Check each line below for the word "starting" and give the number of lines that have it, nothing more.

=== Extracted material ===
######

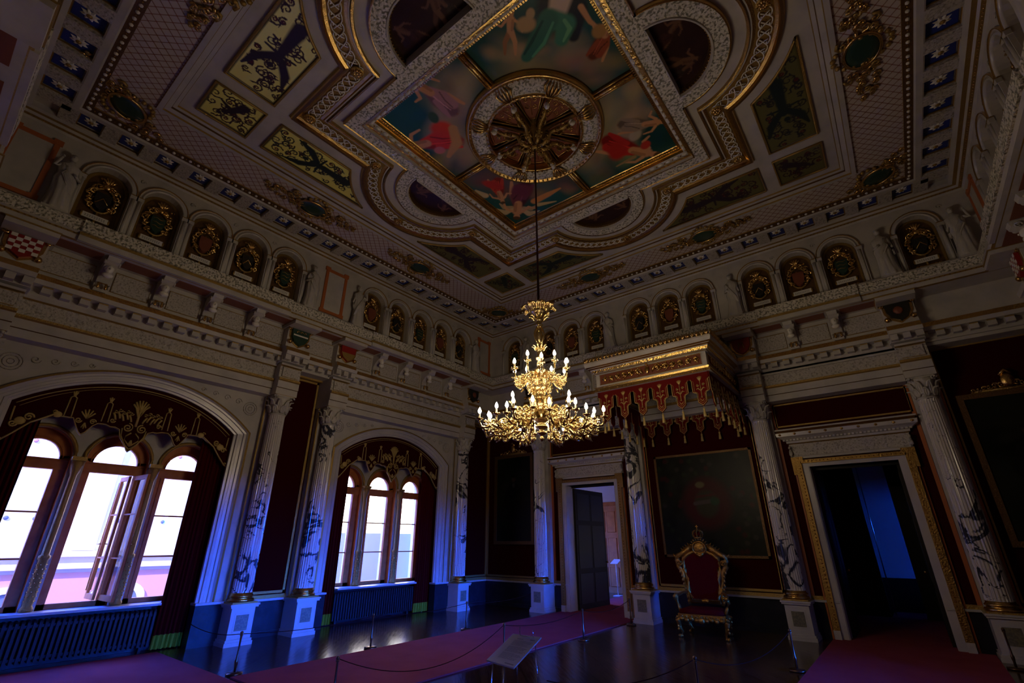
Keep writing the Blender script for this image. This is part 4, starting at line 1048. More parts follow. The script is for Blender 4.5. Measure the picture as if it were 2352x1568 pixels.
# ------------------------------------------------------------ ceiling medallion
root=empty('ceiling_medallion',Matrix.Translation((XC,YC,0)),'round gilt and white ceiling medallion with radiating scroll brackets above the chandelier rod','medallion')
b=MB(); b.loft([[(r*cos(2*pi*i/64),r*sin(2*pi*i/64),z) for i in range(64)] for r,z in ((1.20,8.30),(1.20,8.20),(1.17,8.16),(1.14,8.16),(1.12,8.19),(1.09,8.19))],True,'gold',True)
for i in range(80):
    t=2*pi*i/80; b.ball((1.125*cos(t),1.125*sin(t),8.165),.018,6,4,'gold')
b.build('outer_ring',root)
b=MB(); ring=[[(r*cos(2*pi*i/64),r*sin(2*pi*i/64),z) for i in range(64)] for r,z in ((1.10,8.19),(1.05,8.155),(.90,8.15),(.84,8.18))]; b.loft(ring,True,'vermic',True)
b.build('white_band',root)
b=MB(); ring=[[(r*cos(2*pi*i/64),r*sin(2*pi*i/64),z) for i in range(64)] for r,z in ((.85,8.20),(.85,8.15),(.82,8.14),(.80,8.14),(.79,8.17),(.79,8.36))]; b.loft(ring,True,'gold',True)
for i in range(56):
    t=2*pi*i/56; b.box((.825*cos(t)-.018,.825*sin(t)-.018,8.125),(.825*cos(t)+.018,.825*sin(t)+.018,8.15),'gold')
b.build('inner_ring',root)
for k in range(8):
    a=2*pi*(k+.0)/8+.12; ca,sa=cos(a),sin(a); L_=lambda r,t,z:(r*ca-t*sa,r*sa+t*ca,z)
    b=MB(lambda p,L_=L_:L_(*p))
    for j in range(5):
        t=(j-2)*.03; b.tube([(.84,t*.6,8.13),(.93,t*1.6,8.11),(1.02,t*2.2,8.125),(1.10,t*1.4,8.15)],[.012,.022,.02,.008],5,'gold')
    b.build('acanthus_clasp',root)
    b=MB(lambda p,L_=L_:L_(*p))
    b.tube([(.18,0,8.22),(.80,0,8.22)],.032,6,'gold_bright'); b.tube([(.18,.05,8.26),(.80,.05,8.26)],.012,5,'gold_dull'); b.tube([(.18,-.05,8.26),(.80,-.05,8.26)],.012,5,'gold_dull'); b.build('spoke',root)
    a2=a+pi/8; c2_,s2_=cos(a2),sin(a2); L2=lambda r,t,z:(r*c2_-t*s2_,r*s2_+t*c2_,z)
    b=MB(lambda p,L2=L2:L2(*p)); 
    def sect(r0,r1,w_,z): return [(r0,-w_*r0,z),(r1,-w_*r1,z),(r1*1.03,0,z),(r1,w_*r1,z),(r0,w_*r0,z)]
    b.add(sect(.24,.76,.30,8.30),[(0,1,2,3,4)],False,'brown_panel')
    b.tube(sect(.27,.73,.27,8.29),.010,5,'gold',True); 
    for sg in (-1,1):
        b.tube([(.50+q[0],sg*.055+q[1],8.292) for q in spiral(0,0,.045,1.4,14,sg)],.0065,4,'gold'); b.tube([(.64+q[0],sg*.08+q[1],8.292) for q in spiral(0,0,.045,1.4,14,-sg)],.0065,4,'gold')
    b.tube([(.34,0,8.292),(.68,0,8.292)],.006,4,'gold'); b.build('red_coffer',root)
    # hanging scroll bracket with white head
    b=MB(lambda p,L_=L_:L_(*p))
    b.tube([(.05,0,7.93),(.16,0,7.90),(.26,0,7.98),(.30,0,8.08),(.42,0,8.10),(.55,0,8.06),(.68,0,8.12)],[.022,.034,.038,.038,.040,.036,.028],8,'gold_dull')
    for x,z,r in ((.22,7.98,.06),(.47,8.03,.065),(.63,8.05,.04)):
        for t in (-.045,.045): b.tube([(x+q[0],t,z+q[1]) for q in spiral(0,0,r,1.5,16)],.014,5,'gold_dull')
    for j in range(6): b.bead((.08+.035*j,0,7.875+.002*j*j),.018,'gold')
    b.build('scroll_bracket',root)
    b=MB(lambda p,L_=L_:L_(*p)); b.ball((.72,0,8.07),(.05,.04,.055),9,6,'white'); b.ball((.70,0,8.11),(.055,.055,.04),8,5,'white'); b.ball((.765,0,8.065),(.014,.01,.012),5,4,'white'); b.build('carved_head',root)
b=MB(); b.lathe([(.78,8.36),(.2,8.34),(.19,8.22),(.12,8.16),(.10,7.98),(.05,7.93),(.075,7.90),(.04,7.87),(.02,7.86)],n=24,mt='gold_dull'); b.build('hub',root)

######

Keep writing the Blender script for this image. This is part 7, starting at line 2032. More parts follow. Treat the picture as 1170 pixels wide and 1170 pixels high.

######

=== Result for this task ===
2